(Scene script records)
----

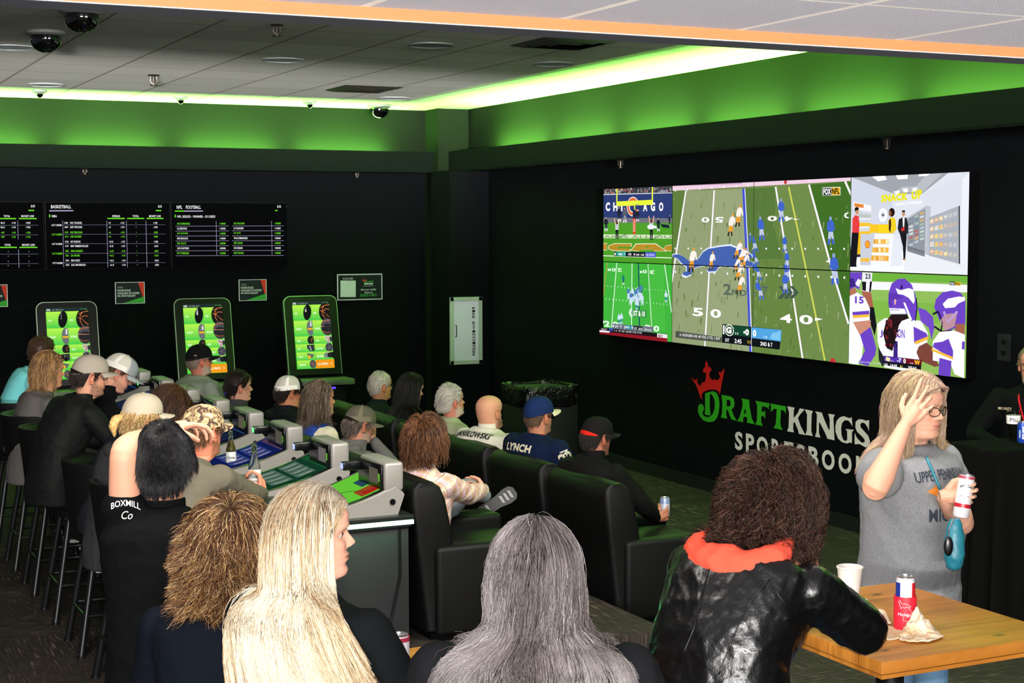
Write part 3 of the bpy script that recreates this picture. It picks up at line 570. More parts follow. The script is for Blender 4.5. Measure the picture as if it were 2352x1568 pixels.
spec = {(0, 1): (ZL, end_zone, '#4c9a28', 'showing a referee signal in front of the CHICAGO wall, upper left'), (0, 0): (ZL, green_game, '#3fae3c', 'showing a bright green game with 1ST & 10, lower left'),
        (1, 1): (Z4, big_field, '#74864f', 'upper left quarter of the big field picture'), (2, 1): (Z4, big_field, '#64803f', 'upper right quarter of the big field picture with the network logo'),
        (1, 0): (Z4, big_field, '#8d9a70', 'lower left quarter of the big field picture with the 50 and the score'), (2, 0): (Z4, big_field, '#64803f', 'lower right quarter of the big field picture with the 40'),
        (3, 1): (ZR, shop, '#d9dde8', 'showing a SNACK UP shop advert, upper right'), (3, 0): (ZR, huddle, '#8cb858', 'showing players in purple helmets, lower right')}
for (c, r), (cv, fn, base, lab) in spec.items():
    u0, u1 = cu[c], cu[c+1]; v0, v1 = (vb, vm) if r == 0 else (vm, vt)
    O = pT.P((u0+u1)/2, v0); t = thing('video_wall_panel', 'black-framed video wall screen '+lab, 'screen', (O.x+.05, O.y, O.z), 'video wall screens')
    fb = MB(); g = .001
    fb.box((XT, -u1+g, v0+g), (XW-.001, -u0-g, v1-g), m_bezel); fb.build('screen_housing', t, smooth=False)
    a = scr(pT, base, cv, (u0+.004, v0+.004, u1-.004, v1-.004), 1.12); fn(a); a.build('display', t)

# ------------------------------------------------------------------ odds boards on the back wall
XBd = YB-.09
pB = Plane((0, XBd, 0), (1, 0, 0), (0, 0, 1)); Z3 = zc(0, 420, 3.36); Gn, Wh, Gy = '#6fe02c', '#f0f0f4', '#a8a4c0'
bu = [pB.px(-285, 540)[0], pB.px(103, 540)[0], pB.px(389, 540)[0], pB.px(662, 540)[0]]; bu = [bu[3]-3*(bu[3]-bu[1])/2, bu[1], (bu[1]+bu[3])/2, bu[3]]
bt, bb = pB.px(400, 464)[1], pB.px(400, 617)[1]
def row(a, items):
    for (t, x, y, w, h, c) in items: a.text(t, (x, y+h/2), (x+w, y+h/2), (x, y-h/2), c, .02)
def board_nba(a):
    row(a, [('BASKETBALL', 393, 183, 156, 26, Wh), ('2/2', 1218, 181, 30, 18, Wh), ('NBA', 399, 256, 40, 18, Wh), ('SPREAD', 866, 256, 60, 16, Wh), ('TOTAL', 1023, 256, 48, 16, Wh), ('MONEY LINE', 1150, 256, 90, 16, Wh)])
    a.line((380, 215), (566, 214), .012, Gy); a.line((1202, 213), (1244, 213), .012, Gn); a.line((383, 243), (383, 266), .012, Gn)
    for x0, x1 in ((829, 963), (981, 1112), (1131, 1261)): a.line((x0, 274), (x1, 274), .012, Gn)
    R = [('308', 'OKC THUNDER', '+3', '-110', '+130'), ('309', 'DET PISTONS', '-3', '-110', '-150'), ('310', 'NO PELICANS', '-6', '-110', '-240'), ('311', 'IND PACERS', '+6', '-110', '+200'), ('318', 'NY KNICKS', '+5.5', '-110', '+185'), ('319', 'MIN TIMBERWOLVES', '-5.5', '-110', '-215'), ('320', 'DEN NUGGETS', '-6.5', '-110', '-250'), ('321', 'SA SPURS', '+6.5', '-110', '+210'), ('334', 'BKN NETS', '+6.5', '-110', '+210'), ('335', 'DAL MAVERICKS', '-6.5', '-110', '-250')]
    ys = [308, 341, 381, 414, 453, 487, 525, 560, 598, 632]
    for (n, t, s, p, m), y, i in zip(R, ys, range(10)):
        c = Gn if i in (2, 3, 6, 7) else Wh; dx = i*1.0; row(a, [(n, 497+dx, y, 26, 14, c), (t, 540+dx, y, 8.4*len(t), 15, c), (s, 836+dx, y, 8*len(s), 14, c), (p, 928+dx, y, 30, 14, c), ('-', 1046+dx, y, 5, 3, c), (m, 1182+dx, y, 32, 14, c)])
    for i, t in enumerate(['11/7 7:30PM', '11/7 7:45PM', '11/7 9:15PM', '11/7 9:30PM', '11/7 9:45PM']):
        y = [326, 398, 471, 545, 618][i]; row(a, [(t, 396+i*2, y, 76, 15, Gn if i in (1, 3) else Wh)]); a.line((488, y-2), (1275, y-4), .004, '#6a6880')
    for x in (482, 822, 973, 1124): a.line((x, 292), (x+8, 650), .006, '#8884a0')
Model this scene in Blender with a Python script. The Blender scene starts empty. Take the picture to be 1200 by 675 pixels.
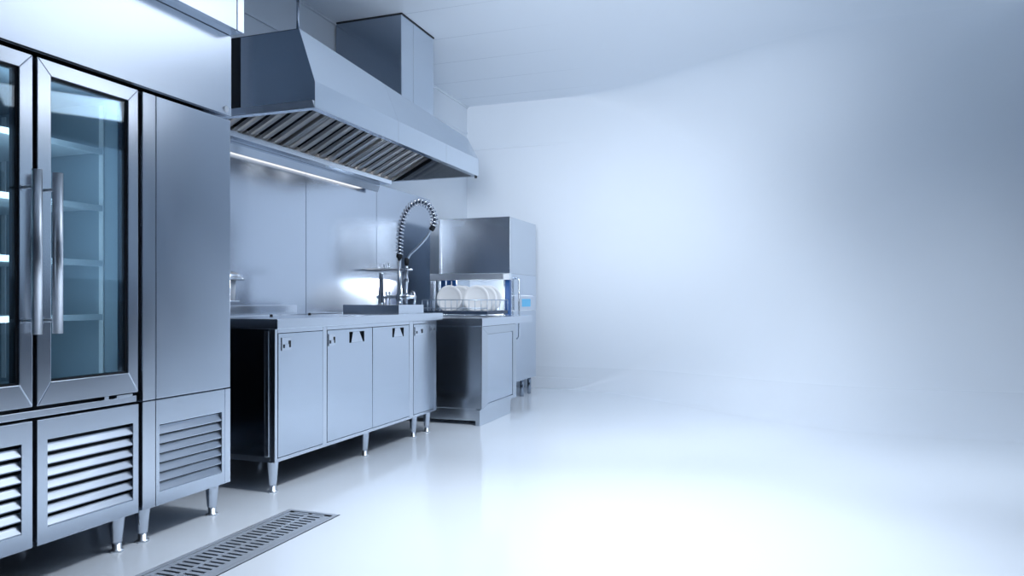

----

Work to do:
Quote the entries above word for word. Leave the images out.

Answer to the task:
Write part 3 of the bpy script that recreates this picture. It picks up at line 570. More parts follow. The script is for Blender 4.5. Measure the picture as if it were 2352x1568 pixels.
spec = {(0, 1): (ZL, end_zone, '#4c9a28', 'showing a referee signal in front of the CHICAGO wall, upper left'), (0, 0): (ZL, green_game, '#3fae3c', 'showing a bright green game with 1ST & 10, lower left'),
        (1, 1): (Z4, big_field, '#74864f', 'upper left quarter of the big field picture'), (2, 1): (Z4, big_field, '#64803f', 'upper right quarter of the big field picture with the network logo'),
        (1, 0): (Z4, big_field, '#8d9a70', 'lower left quarter of the big field picture with the 50 and the score'), (2, 0): (Z4, big_field, '#64803f', 'lower right quarter of the big field picture with the 40'),
        (3, 1): (ZR, shop, '#d9dde8', 'showing a SNACK UP shop advert, upper right'), (3, 0): (ZR, huddle, '#8cb858', 'showing players in purple helmets, lower right')}
for (c, r), (cv, fn, base, lab) in spec.items():
    u0, u1 = cu[c], cu[c+1]; v0, v1 = (vb, vm) if r == 0 else (vm, vt)
    O = pT.P((u0+u1)/2, v0); t = thing('video_wall_panel', 'black-framed video wall screen '+lab, 'screen', (O.x+.05, O.y, O.z), 'video wall screens')
    fb = MB(); g = .001
    fb.box((XT, -u1+g, v0+g), (XW-.001, -u0-g, v1-g), m_bezel); fb.build('screen_housing', t, smooth=False)
    a = scr(pT, base, cv, (u0+.004, v0+.004, u1-.004, v1-.004), 1.12); fn(a); a.build('display', t)

# ------------------------------------------------------------------ odds boards on the back wall
XBd = YB-.09
pB = Plane((0, XBd, 0), (1, 0, 0), (0, 0, 1)); Z3 = zc(0, 420, 3.36); Gn, Wh, Gy = '#6fe02c', '#f0f0f4', '#a8a4c0'
bu = [pB.px(-285, 540)[0], pB.px(103, 540)[0], pB.px(389, 540)[0], pB.px(662, 540)[0]]; bu = [bu[3]-3*(bu[3]-bu[1])/2, bu[1], (bu[1]+bu[3])/2, bu[3]]
bt, bb = pB.px(400, 464)[1], pB.px(400, 617)[1]
def row(a, items):
    for (t, x, y, w, h, c) in items: a.text(t, (x, y+h/2), (x+w, y+h/2), (x, y-h/2), c, .02)
def board_nba(a):
    row(a, [('BASKETBALL', 393, 183, 156, 26, Wh), ('2/2', 1218, 181, 30, 18, Wh), ('NBA', 399, 256, 40, 18, Wh), ('SPREAD', 866, 256, 60, 16, Wh), ('TOTAL', 1023, 256, 48, 16, Wh), ('MONEY LINE', 1150, 256, 90, 16, Wh)])
    a.line((380, 215), (566, 214), .012, Gy); a.line((1202, 213), (1244, 213), .012, Gn); a.line((383, 243), (383, 266), .012, Gn)
    for x0, x1 in ((829, 963), (981, 1112), (1131, 1261)): a.line((x0, 274), (x1, 274), .012, Gn)
    R = [('308', 'OKC THUNDER', '+3', '-110', '+130'), ('309', 'DET PISTONS', '-3', '-110', '-150'), ('310', 'NO PELICANS', '-6', '-110', '-240'), ('311', 'IND PACERS', '+6', '-110', '+200'), ('318', 'NY KNICKS', '+5.5', '-110', '+185'), ('319', 'MIN TIMBERWOLVES', '-5.5', '-110', '-215'), ('320', 'DEN NUGGETS', '-6.5', '-110', '-250'), ('321', 'SA SPURS', '+6.5', '-110', '+210'), ('334', 'BKN NETS', '+6.5', '-110', '+210'), ('335', 'DAL MAVERICKS', '-6.5', '-110', '-250')]
    ys = [308, 341, 381, 414, 453, 487, 525, 560, 598, 632]
    for (n, t, s, p, m), y, i in zip(R, ys, range(10)):
        c = Gn if i in (2, 3, 6, 7) else Wh; dx = i*1.0; row(a, [(n, 497+dx, y, 26, 14, c), (t, 540+dx, y, 8.4*len(t), 15, c), (s, 836+dx, y, 8*len(s), 14, c), (p, 928+dx, y, 30, 14, c), ('-', 1046+dx, y, 5, 3, c), (m, 1182+dx, y, 32, 14, c)])
    for i, t in enumerate(['11/7 7:30PM', '11/7 7:45PM', '11/7 9:15PM', '11/7 9:30PM', '11/7 9:45PM']):
        y = [326, 398, 471, 545, 618][i]; row(a, [(t, 396+i*2, y, 76, 15, Gn if i in (1, 3) else Wh)]); a.line((488, y-2), (1275, y-4), .004, '#6a6880')
    for x in (482, 822, 973, 1124): a.line((x, 292), (x+8, 650), .006, '#8884a0')
Model this scene in Blender with a Python script. The Blender scene starts empty. Take the picture to be 1200 by 675 pixels.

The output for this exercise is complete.